Each entry below is to be written out exactly, and the pictures are to be left out.

[Rows from a 3D scene dataset]
*****
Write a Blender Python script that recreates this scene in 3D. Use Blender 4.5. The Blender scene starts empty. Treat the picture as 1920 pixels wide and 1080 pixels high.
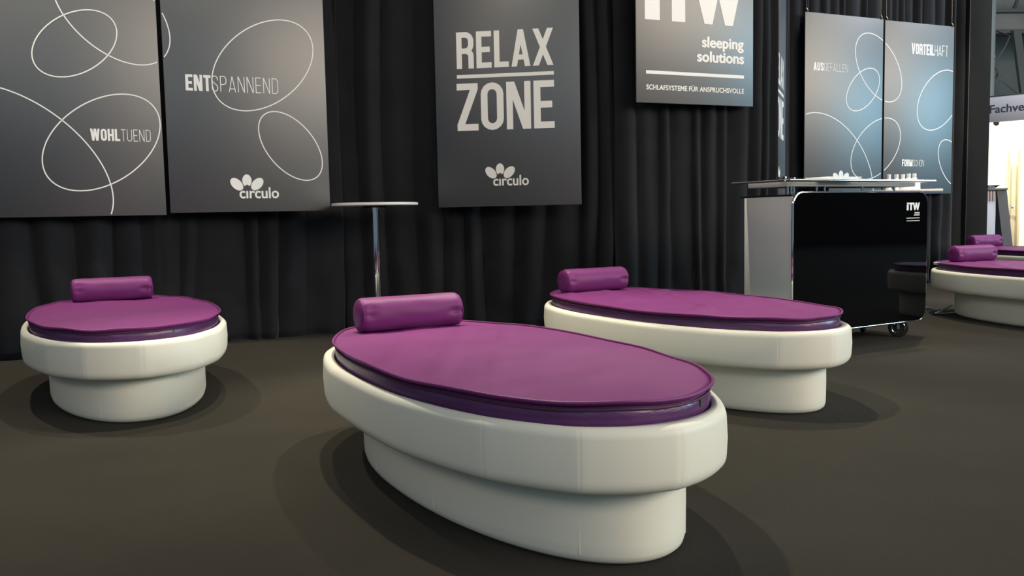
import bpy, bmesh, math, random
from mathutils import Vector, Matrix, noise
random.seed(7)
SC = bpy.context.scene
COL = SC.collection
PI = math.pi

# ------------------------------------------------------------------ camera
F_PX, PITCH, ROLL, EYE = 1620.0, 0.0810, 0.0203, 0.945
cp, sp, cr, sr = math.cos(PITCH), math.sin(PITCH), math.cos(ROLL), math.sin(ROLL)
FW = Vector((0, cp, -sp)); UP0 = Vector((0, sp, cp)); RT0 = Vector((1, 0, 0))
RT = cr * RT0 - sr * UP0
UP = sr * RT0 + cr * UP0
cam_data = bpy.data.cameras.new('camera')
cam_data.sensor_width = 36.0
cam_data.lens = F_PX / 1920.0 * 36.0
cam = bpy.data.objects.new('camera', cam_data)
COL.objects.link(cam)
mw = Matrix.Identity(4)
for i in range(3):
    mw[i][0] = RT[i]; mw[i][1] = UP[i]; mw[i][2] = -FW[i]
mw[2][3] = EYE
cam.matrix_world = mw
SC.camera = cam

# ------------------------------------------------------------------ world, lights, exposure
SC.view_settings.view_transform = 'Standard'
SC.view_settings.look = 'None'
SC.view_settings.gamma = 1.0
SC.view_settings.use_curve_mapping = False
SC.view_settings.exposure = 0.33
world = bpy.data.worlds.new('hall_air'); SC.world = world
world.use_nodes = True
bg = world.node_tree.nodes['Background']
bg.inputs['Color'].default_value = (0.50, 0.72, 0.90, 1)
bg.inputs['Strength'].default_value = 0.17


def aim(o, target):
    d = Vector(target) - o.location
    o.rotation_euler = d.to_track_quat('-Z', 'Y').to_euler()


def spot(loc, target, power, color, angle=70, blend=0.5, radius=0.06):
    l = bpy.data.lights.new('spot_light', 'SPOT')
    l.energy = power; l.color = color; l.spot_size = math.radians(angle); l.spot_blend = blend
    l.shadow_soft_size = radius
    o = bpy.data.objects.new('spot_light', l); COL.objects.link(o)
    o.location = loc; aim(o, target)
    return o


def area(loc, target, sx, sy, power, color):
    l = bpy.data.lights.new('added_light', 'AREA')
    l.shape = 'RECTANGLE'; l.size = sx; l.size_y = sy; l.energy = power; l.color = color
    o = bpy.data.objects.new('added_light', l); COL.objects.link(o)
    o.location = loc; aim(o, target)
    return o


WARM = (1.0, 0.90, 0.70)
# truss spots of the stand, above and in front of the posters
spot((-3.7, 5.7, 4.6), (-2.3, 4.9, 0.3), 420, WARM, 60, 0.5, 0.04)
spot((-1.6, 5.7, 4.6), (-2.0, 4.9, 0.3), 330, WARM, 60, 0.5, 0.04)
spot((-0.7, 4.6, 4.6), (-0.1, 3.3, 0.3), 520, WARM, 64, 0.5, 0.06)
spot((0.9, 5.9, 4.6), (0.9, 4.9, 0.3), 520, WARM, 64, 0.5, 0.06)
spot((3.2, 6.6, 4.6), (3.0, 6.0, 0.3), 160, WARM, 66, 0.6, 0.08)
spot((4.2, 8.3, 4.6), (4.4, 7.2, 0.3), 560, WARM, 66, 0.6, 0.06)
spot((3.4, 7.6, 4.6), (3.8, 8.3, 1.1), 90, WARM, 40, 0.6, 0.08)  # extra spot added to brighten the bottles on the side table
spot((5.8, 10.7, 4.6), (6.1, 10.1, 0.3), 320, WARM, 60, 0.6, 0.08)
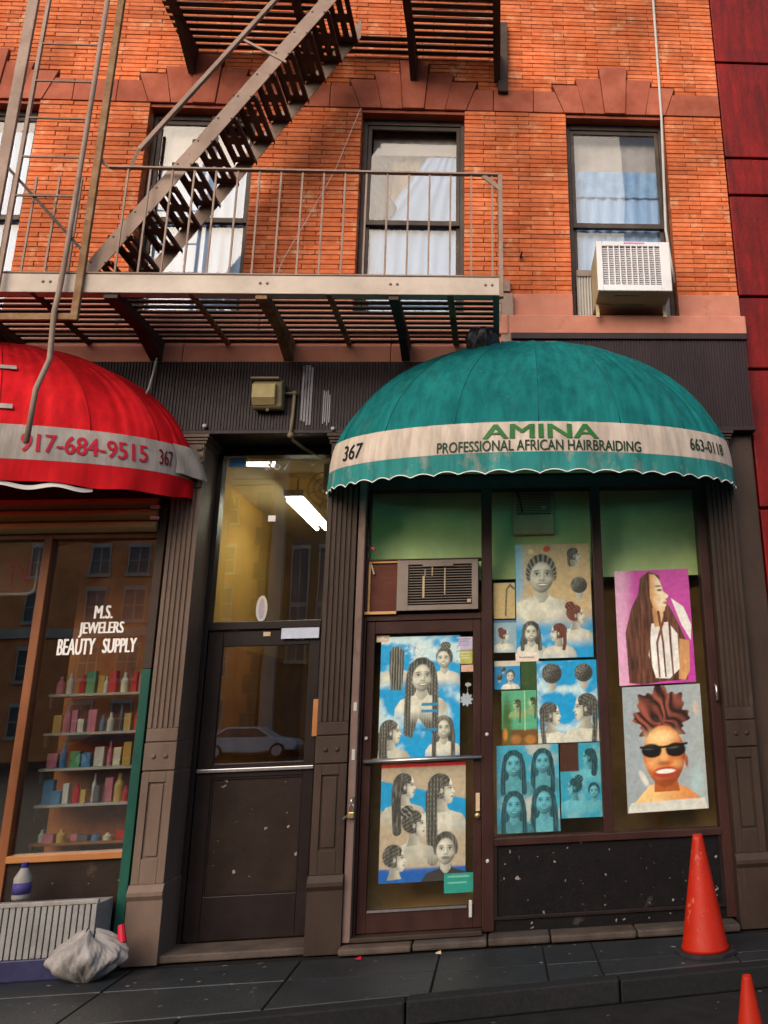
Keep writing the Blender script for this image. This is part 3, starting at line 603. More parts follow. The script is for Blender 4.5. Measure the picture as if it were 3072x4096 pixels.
*****
§ **Written answer**:
Write a Blender Python script that recreates this scene in 3D. Use Blender 4.5. The Blender scene starts empty. Treat the picture as 1920 pixels wide and 1080 pixels high.
import bpy, bmesh, math, random
from mathutils import Vector, Matrix, noise
random.seed(7)
SC = bpy.context.scene
COL = SC.collection
PI = math.pi

# ------------------------------------------------------------------ camera
F_PX, PITCH, ROLL, EYE = 1620.0, 0.0810, 0.0203, 0.945
cp, sp, cr, sr = math.cos(PITCH), math.sin(PITCH), math.cos(ROLL), math.sin(ROLL)
FW = Vector((0, cp, -sp)); UP0 = Vector((0, sp, cp)); RT0 = Vector((1, 0, 0))
RT = cr * RT0 - sr * UP0
UP = sr * RT0 + cr * UP0
cam_data = bpy.data.cameras.new('camera')
cam_data.sensor_width = 36.0
cam_data.lens = F_PX / 1920.0 * 36.0
cam = bpy.data.objects.new('camera', cam_data)
COL.objects.link(cam)
mw = Matrix.Identity(4)
for i in range(3):
    mw[i][0] = RT[i]; mw[i][1] = UP[i]; mw[i][2] = -FW[i]
mw[2][3] = EYE
cam.matrix_world = mw
SC.camera = cam

# ------------------------------------------------------------------ world, lights, exposure
SC.view_settings.view_transform = 'Standard'
SC.view_settings.look = 'None'
SC.view_settings.gamma = 1.0
SC.view_settings.use_curve_mapping = False
SC.view_settings.exposure = 0.33
world = bpy.data.worlds.new('hall_air'); SC.world = world
world.use_nodes = True
bg = world.node_tree.nodes['Background']
bg.inputs['Color'].default_value = (0.50, 0.72, 0.90, 1)
bg.inputs['Strength'].default_value = 0.17


def aim(o, target):
    d = Vector(target) - o.location
    o.rotation_euler = d.to_track_quat('-Z', 'Y').to_euler()


def spot(loc, target, power, color, angle=70, blend=0.5, radius=0.06):
    l = bpy.data.lights.new('spot_light', 'SPOT')
    l.energy = power; l.color = color; l.spot_size = math.radians(angle); l.spot_blend = blend
    l.shadow_soft_size = radius
    o = bpy.data.objects.new('spot_light', l); COL.objects.link(o)
    o.location = loc; aim(o, target)
    return o


def area(loc, target, sx, sy, power, color):
    l = bpy.data.lights.new('added_light', 'AREA')
    l.shape = 'RECTANGLE'; l.size = sx; l.size_y = sy; l.energy = power; l.color = color
    o = bpy.data.objects.new('added_light', l); COL.objects.link(o)
    o.location = loc; aim(o, target)
    return o


WARM = (1.0, 0.90, 0.70)
# truss spots of the stand, above and in front of the posters
spot((-3.7, 5.7, 4.6), (-2.3, 4.9, 0.3), 420, WARM, 60, 0.5, 0.04)
spot((-1.6, 5.7, 4.6), (-2.0, 4.9, 0.3), 330, WARM, 60, 0.5, 0.04)
spot((-0.7, 4.6, 4.6), (-0.1, 3.3, 0.3), 520, WARM, 64, 0.5, 0.06)
spot((0.9, 5.9, 4.6), (0.9, 4.9, 0.3), 520, WARM, 64, 0.5, 0.06)
spot((3.2, 6.6, 4.6), (3.0, 6.0, 0.3), 160, WARM, 66, 0.6, 0.08)
spot((4.2, 8.3, 4.6), (4.4, 7.2, 0.3), 560, WARM, 66, 0.6, 0.06)
spot((3.4, 7.6, 4.6), (3.8, 8.3, 1.1), 90, WARM, 40, 0.6, 0.08)  # extra spot added to brighten the bottles on the side table
spot((5.8, 10.7, 4.6), (6.1, 10.1, 0.3), 320, WARM, 60, 0.6, 0.08)
Keep writing the Blender script for this image. This is part 3, starting at line 603. More parts follow. The script is for Blender 4.5. Measure the picture as if it were 3072x4096 pixels.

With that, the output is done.